Raising Wild Things Without Becoming One: “How to Talk so Little Kids Will Listen” (Book Review)


Day 14 of my 30-day writing challenge

Last week, I dusted off my flute and fumbled by way through a Poulenc Sonata whose second movement is my favorite piece to play. It’s a slow, haunting, minor melody with dramatic bursts of dissonance. I learned it as a young college student, and the thing I remember most about that process was my female teacher telling me, only half jokingly, that it was a passionate song and that I probably needed to be deflowered before I could do it justice.

The comment mystified me at the time, and looking back, I think I get it even less. I think there’s some fallacy that young people – children, teens, even young adults who are short on romantic experiences – don’t feel things deeply, and are unacquainted with the joys and sorrows that we bigger people have access to. As though there is some sort of sexual experience card that buys you admission to an elite club of emotions.

One of the few things that I took away from a graduate school class I had in Children’s Literature is that children feel things very deeply indeed, and the best children’s writers understand that and don’t condescend to them. To read Maurice Sendak’s “Where the Wild Things Are” is to be invited into a world of primal love, rage, fear, attachment, rejection, joy, and hunger. It’s to see in vivid colors and sprawling crosshatchings that children can seem monstrous to adults, and to themselves, because they feel so much, not because they feel so little.

As I read How to Talk to Little Kids Will Listen: A Survival Guide to Life With Children Ages 2-7 by Joanna Faber and Julie King, what stands out is the authors’ respect for the inner lives of little ones, one that carries across from the preceding book in the series, the classic How to Talk so Kids will Listen and Listen so Kids will Talk by Adele Faber and Elaine Mazlisch.


The first principle for talking to your youngsters comes early in the book:

Children depend on us to name their feelings so that they can find out who they are. If we don’t, our unspoken message is: ‘You don’t mean what you say, you don’t know what you know, you don’t feel what you feel, you can’t trust your own senses.

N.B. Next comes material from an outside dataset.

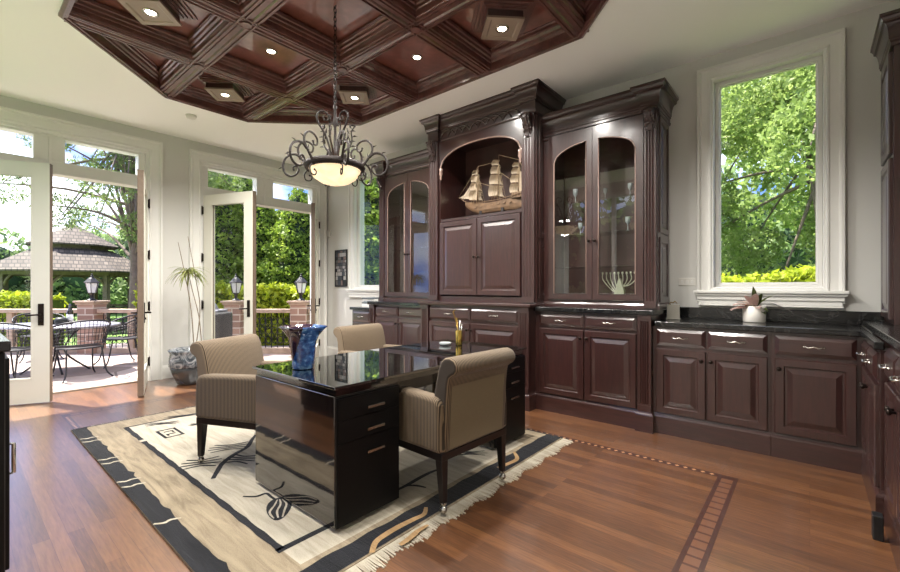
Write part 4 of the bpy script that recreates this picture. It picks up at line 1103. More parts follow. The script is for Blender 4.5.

Children need us to validate their feelings so they can become grown-ups who know who they are and what they feel. We are also laying the groundwork for a person who can respect and not dismiss the needs and feelings of other people.

John Berger famously wrote that women are always watching themselves being watched. Children, however, are always watching themselves be watched by their parents or other important adults in their lives — not, as women do, to make themselves objects of the male gaze — but instead to help them affirm and shape their own subjectivity and agency. Again and again, my kids say, “Mommy, watch me! Dad, did you see me do this?” If we don’t watch them, they are unsatisfied. It’s almost like the action didn’t happen. So it makes sense that the same is true for feelings as well.

I’ve long been the prototypical dismissive parent when it comes to feelings. My son is mad because his sister is mistreating a toy that he just threw on the floor in a fit of temper? Well, that makes no sense! My daughter is crying because she has to leave the park? Does she not appreciate that we spent two hours there already? This is, I’m afraid, a classic East Asian-influenced upbringing: Whatever you feel, you shouldn’t. Stop it!

Faber and King’s strategy for affirming feelings instead of yelling and berating — thus setting your children on their way to becoming adults with compassion for themselves and others, while also helping to direct them in a way that adults can live with  — is simple. The formula goes like this:

I understand / hear / know (your feelings about x). The problem is (explanation of parent’s perspective)

In my house, examples might be:

I understand that you’re angry that you can’t run around the house naked when you’re hot. The problem is we have guests over for dinner, and they don’t really want to see bare bottoms with their broccoli.

I hear that you’re sad that you didn’t get to eat ice cream for dessert. The problem is that you already had cake for breakfast and too many sweets aren’t good for your teeth or your tummy. (. . . Wait, what? You had a lollipop, too? When did that happen?)

I know you want to watch more Netflix. The problem is you’ve already watched seven episodes back-to-back of “Puss N’ Boots” and Mom has to at least pretend to be a responsible adult. 

There is much more to the book, which includes tools (and stories of parents implementing them) not just for handling emotions, but also for engaging cooperation, resolving conflict, expressing praise and appreciation, and for parenting kids who are on the autism spectrum or have sensory issues. There is also a chapter that will appreciated by skeptical parents: an acknowledgement that there are times when all these tools will fail you, including when your children are hungry, sleep-deprived, overwhelmed, or being asked to do something beyond their capacity. These caveats seem more than fair, considering that adults don’t do very well in those situations either. Listening and affirming skills are crucial, to be sure, but there are times when all of us just need a cookie and a nap.